Parched paddocks . . . Not much grass has grown on North Otago dryland farms this autumn, as can be seen on this land near Kakanui.

North Otago Federated Farmers president Richard Strowger says this has been one of his most difficult years as a farm consultant.
Farmers seeking his services are mostly experiencing difficulties, and he cannot offer them much of a lift.
“There’s no good news,” he told the Oamaru Mail this week.
Tactics for saving money and improving efficiency have already been taken, and farmers were suffering from a painful combination of low prices and lack of rain.
“It’s certainly drier than this time last year,” Mr Strowger said. “There’s not much pasture.
“The winter feed crops are OK because of the bit of rain we had in January.

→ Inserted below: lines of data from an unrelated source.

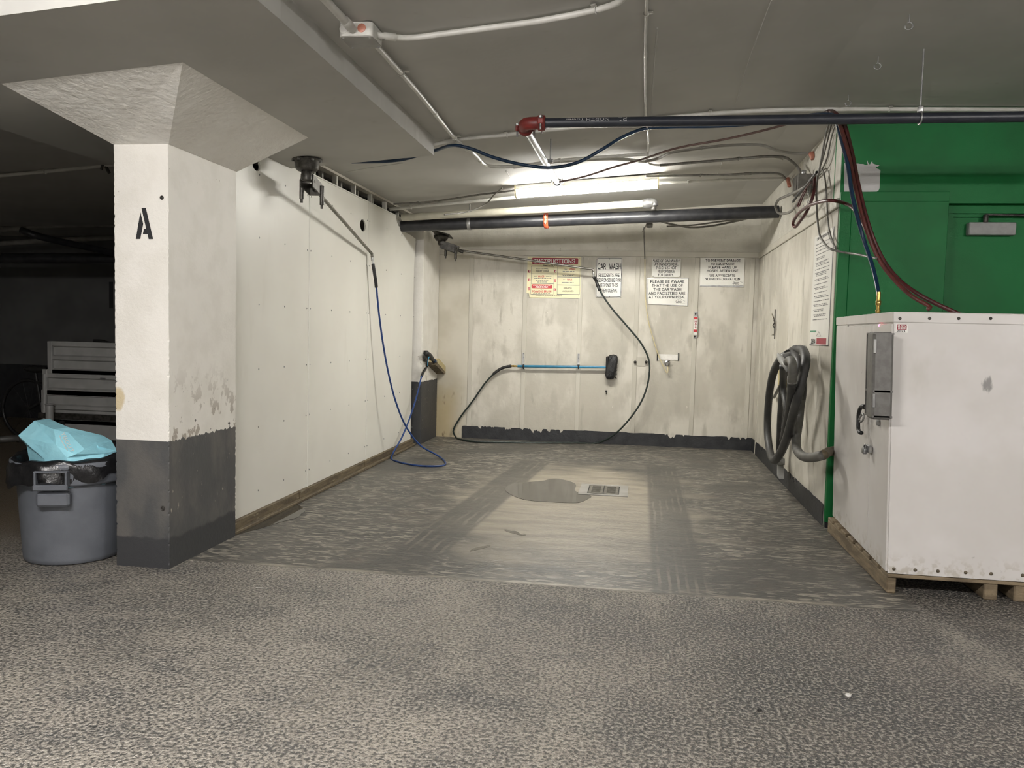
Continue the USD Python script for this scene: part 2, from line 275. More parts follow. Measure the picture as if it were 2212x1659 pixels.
# ------------------------------------------------------------------ things, parts, sub-parts
PEND, NAMES = [], {}
def numbered(parent, name):
    k = (parent, name); n = NAMES.get(k, 0); NAMES[k] = n+1; return name if n == 0 else f'{name}_{n:03d}'
class Node:
    def __init__(s, name, mesh=None, m=None, smooth=False, label=None, cat=None, group=None, kind=None):
        s.name, s.mesh, s.m, s.smooth, s.kids = name, mesh, m, smooth, []
        s.data = {k: v for k, v in (('label', label), ('category', cat), ('group', group), ('kind', kind)) if v}
    def part(s, name, mesh, m, smooth=False, label=None, kind=None):
        p = Node(name, mesh, m, smooth, label, kind=kind); s.kids.append(p); return p
def thing(name, label, cat, mesh=None, m=None, smooth=False, group=None, kind=None):
    t = Node(name, mesh, M[m] if isinstance(m, str) else m, smooth, label, cat, group, kind); PEND.append(t); return t
def struct(name, mesh=None, m=None, smooth=False, label=None, cat=None): return thing(name, label, cat, mesh, m, smooth, kind='structure')
def verts(nd): return ([nd.mesh[0]] if nd.mesh is not None else [])+[v for k in nd.kids for v in verts(k)]
def define(nd, parent, off):
    path = parent+'/'+numbered(parent, nd.name)
    if nd.mesh is None: x = UsdGeom.Xform.Define(stage, path)
    else: x = usdkit.mesh(stage, path, (nd.mesh[0]-off, nd.mesh[1]), M[nd.m] if isinstance(nd.m, str) else nd.m, smooth=nd.smooth)
    for k, v in nd.data.items(): x.GetPrim().SetCustomDataByKey(k, v)
    for k in nd.kids: define(k, path, off)
    return x
def flush():
    for t in PEND:
        v = np.vstack(verts(t)); lo, hi = v.min(0), v.max(0); off = np.array([(lo[0]+hi[0])/2, (lo[1]+hi[1])/2, lo[2]])
        x = define(t, '/World', off); x.AddTranslateOp().Set(Gf.Vec3d(*map(float, off)))
    PEND.clear()
# lettering on a plane: the text fills the pixel box (left, base, right, cap top) of the photograph
def letters(text, A, B, C, lift=.0008, bold=False, n=None, depth=.0004):
    t = meshkit.text_mesh(text, 1.0, .01, bold); v = np.array(t.vertices); lo, hi = v.min(0), v.max(0)
    u = (v[:, 0]-lo[0])/(hi[0]-lo[0]); w = v[:, 1]; ux = B-A; uy = C-A
    n = unit(np.cross(ux, uy)) if n is None else np.asarray(n, float)
    return A+u[:, None]*ux+w[:, None]*uy+(lift+v[:, 2:3]/.01*depth)*n, np.array(t.faces)
def wtext(text, x0, yb, x1, yt, Y, bold=False, slant=.0): # on the plane y=Y, facing the camera
    return letters(text, at((x0, yb), 'y', Y), at((x1, yb+slant), 'y', Y), at((x0, yt), 'y', Y), bold=bold, n=(0, -1, 0))
EX, EY, EZ = np.eye(3)
def wall_poly(pts, Y, depth):               # outline of pixels on the plane y=Y, thickened toward the camera
    q = [at(p, 'y', Y) for p in pts]; return prism([(p[0], p[2]) for p in q], (0, Y, 0), EX, EZ, depth)
def rect_px(x0, y0, x1, y1, Y, depth, c=.0):
    a = at((x0, y1), 'y', Y); b = at((x1, y0), 'y', Y); return box(a[0], b[0], Y-depth, Y, a[2], b[2], c)
# ================================================================== the setting
SK, XN = .024, XR-.022                      # the right wall runs slightly askew: its plane near the bay's mouth
rng = np.random.default_rng(7)
struct('floor', box(-9, 7, -6, 10, -.2, 0), 'floor')
struct('ceiling', prism(list(zip(CEX, CEZ))+[(7, 3.6), (-9, 3.6)], (0, 10, 0), EX, EZ, 16), 'ceiling_paint')
def sz(x): return CZ0-SOF+CS*x             # underside of the drop panel round the column
def slab(x0, x1, y0, y1, f0, f1): return hexa([(x0, y0, f0(x0)), (x1, y0, f0(x1)), (x1, y1, f0(x1)), (x0, y1, f0(x0)), (x0, y0, f1(x0)), (x1, y0, f1(x1)), (x1, y1, f1(x1)), (x0, y1, f1(x0))])
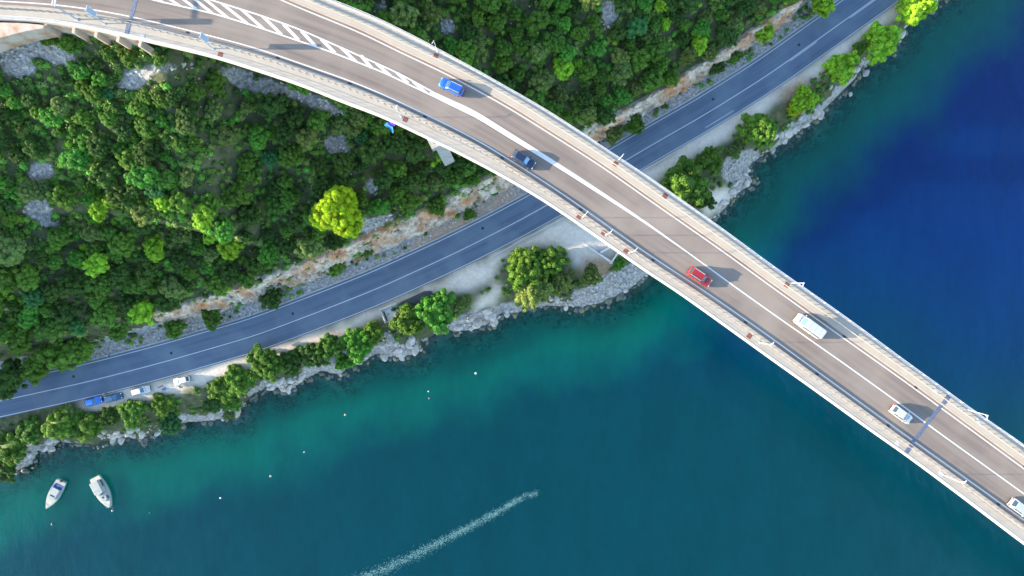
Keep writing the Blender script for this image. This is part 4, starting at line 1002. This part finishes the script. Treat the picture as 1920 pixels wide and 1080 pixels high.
def leaf_cloud(name, pts, nrm_up, size, mat_name):
    m = len(pts); nn = np.tile([0, 0, 1.0], (m, 1)) + rng.normal(size=(m, 3)) * 0.7; nn /= np.linalg.norm(nn, axis=1)[:, None]
    t1 = np.cross(nn, rng.normal(size=(m, 3))); t1 /= np.linalg.norm(t1, axis=1)[:, None]; t2 = np.cross(nn, t1); sz = size * rng.uniform(0.5, 1.3, m)[:, None]
    V = np.stack([pts - t1 * sz, pts - t2 * sz * 0.65, pts + t1 * sz, pts + t2 * sz * 0.65], 1).reshape(-1, 3)
    return mesh_np(name, V, np.arange(m * 4).reshape(m, 4), M[mat_name])
def undergrowth_mat():
    m = noisy('undergrowth_leaves', (0.028, 0.065, 0.014), (0.10, 0.16, 0.035), 0.45, 0.75, detail=8, lo=0.3, hi=0.7, c3=(0.05, 0.085, 0.02), scale3=0.08)
    return m
M['under'] = undergrowth_mat()
def scrub_zone(n_u):
    ux = rng.uniform(-128, 80, n_u); uy = rng.uniform(-45, 80, n_u)
    us, _ = sdist(road_P, ux, uy); ud_, _ = sdist(shore_P, ux, uy)
    zone = (us > 5.6) | ((us < -6) & (ud_ > 2.2)); ux, uy, us, ud_ = ux[zone], uy[zone], us[zone], ud_[zone]
    uz = Hf(ux, uy); uu, uv_ = PX(ux, uy, uz)
    bare = np.any([in_poly(p, uu, uv_) for p in SCREE + GRAVEL + SOIL + ROCKY], axis=0)
    dens = np.where(us > 10.6, 1.0, np.where(us > 0, sstep(0.47, 0.6, fbm(ux * 0.25, uy * 0.25, 3)) * 0.7, sstep(0.36, 0.52, fbm(ux * 0.3 + 4, uy * 0.3, 3)) * 0.85)) * np.where(bare, 0.008, 1.0)
    ok = (rng.random(len(ux)) < dens) & (uz < 45.5) & (uu > -60) & (uu < 1980) & (uv_ > -60)
    return ux[ok], uy[ok], uz[ok], us[ok]
def bushy_scrub():
    x, y, z, s_ = scrub_zone(21000); n = len(x); k = 46
    r = rng.uniform(0.35, 1.0, n) * np.where(s_ > 10.6, 1.0, 0.7); c = np.stack([x, y, z + r * 0.35], 1)
    base, f = ICO0; nv = len(base)
    V0 = (c[:, None, :] + base[None] * (r * 0.8)[:, None, None]).reshape(-1, 3); F0 = (f[None] + (np.arange(n) * nv)[:, None, None]).reshape(-1, 3)
    p = rng.normal(size=(n, k, 3)); p[..., 2] = np.abs(p[..., 2]); p /= np.linalg.norm(p, axis=2)[..., None]
    q = (c[:, None, :] + p * (r[:, None] * rng.uniform(0.82, 1.18, (n, k)))[..., None]).reshape(-1, 3); p = p.reshape(-1, 3); m = len(q)
    nn = p + rng.normal(size=(m, 3)) * 0.45; nn /= np.linalg.norm(nn, axis=1)[:, None]
    t1 = np.cross(nn, rng.normal(size=(m, 3))); t1 /= np.linalg.norm(t1, axis=1)[:, None]; t2 = np.cross(nn, t1); sz = 0.19 * rng.uniform(0.5, 1.25, m)[:, None]
    L = np.stack([q - t1 * sz, q - t2 * sz * 0.6, q + t1 * sz, q + t2 * sz * 0.6], 1).reshape(-1, 3); li = np.arange(m * 4).reshape(m, 4) + len(V0)
    me = mesh_np('undergrowth', np.concatenate([V0, L]), np.concatenate([F0, li[:, [0, 1, 2]], li[:, [0, 2, 3]]]), M['under'])
    pal = np.array([COLS['dark'], COLS['dark'], COLS['mid'], COLS['mid'], COLS['olive'], COLS['green'], COLS['lime']]) * TB
    pick = (fbm(x * 0.12, y * 0.12, 3) * 4 + rng.random(n) * 5 - 1.2).astype(int) % 7; pc = pal[pick] * rng.uniform(0.7, 1.25, (n, 1))
    col = np.ones((len(V0) + len(L), 4), np.float32); col[:len(V0), :3] = np.repeat(pc, nv, 0); col[len(V0):, :3] = np.repeat(pc, k * 4, 0)
    ca = me.color_attributes.new('tint', 'FLOAT_COLOR', 'POINT'); ca.data.foreach_set('color', col.ravel())
    print('scrub', n, len(me.polygons)); return me
m_, nt_, n__, l__, p__ = nm('scrub_leaves'); at_ = n__.new('ShaderNodeAttribute'); at_.attribute_name = 'tint'; l__.new(at_.outputs['Color'], p__.inputs['Base Color']); p__.inputs['Roughness'].default_value = 0.65; p__.inputs['Specular IOR Level'].default_value = 0.2
M['under'] = m_
tag(obj('undergrowth', bushy_scrub()), 'low green scrub filling the hillside between the trees', 'undergrowth', kind='stuff')

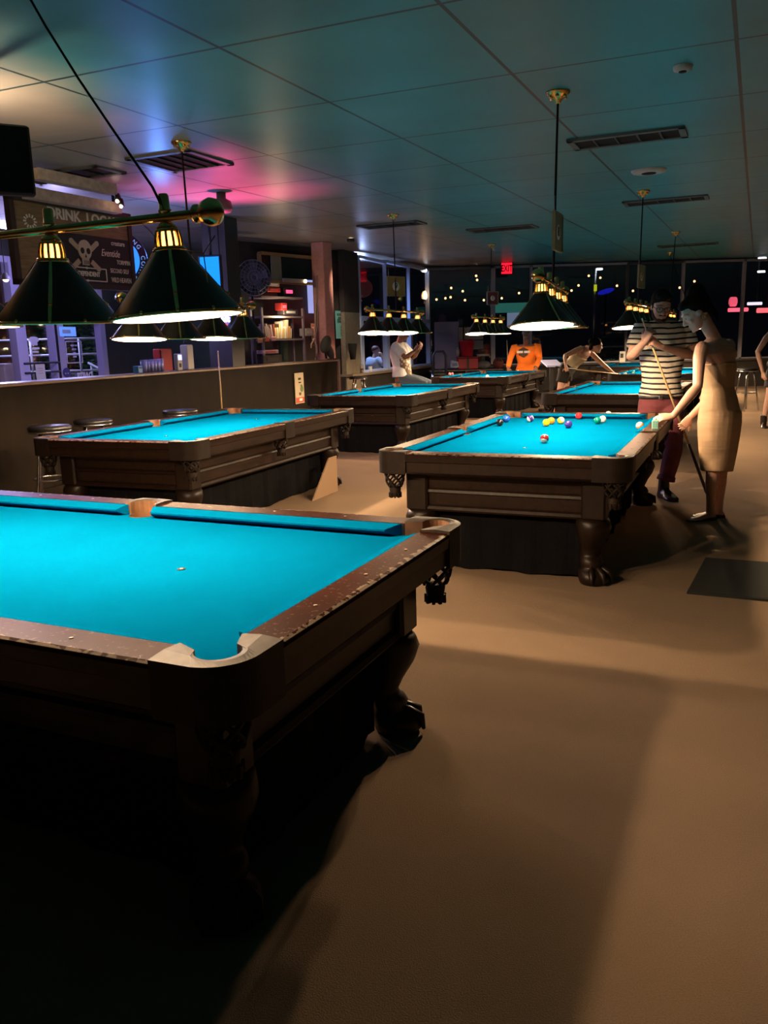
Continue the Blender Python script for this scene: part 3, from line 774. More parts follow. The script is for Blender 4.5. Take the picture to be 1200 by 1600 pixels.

The fodder beet has done incredibly well.”Its deeper roots meant it could access low groundwater levels better than pasture or other crops.
The demand for feed was not high, though, because many farms had sold a lot of stock in the early summer.
“We killed a lot of lambs straight off mum. There are only ewes to feed.”Some were being fed grain to get them through the mating period.
Wool prices had “come up a bit”, leading him to hope wool would be “the new white gold”.
Prices for arable crops were “really low”, Mr Strowger said. Dairy graziers were also struggling, with dairy farmers cutting costs.
He could not foresee any substantial rain in the next three to four months.
“A dry autumn farmers can deal with to a certain extent. A dry spring is the hardest.”Without a flush of fresh pasture growth in spring, farmers could not properly sustain lactating livestock and newborns.
By spring, North Otago pastures could be facing two years of drought and some would be “pretty knackered”, Mr Strowger said. Replacing them would be costly, but farmers could not afford not to do so.
Where irrigation was available, sheep and beef farmers could spread their costs seasonally and with differing land uses, Mr Strowger said. However, dairy farmers would need to be “fully shared-up” to ensure they had enough water for year-round pasture growth.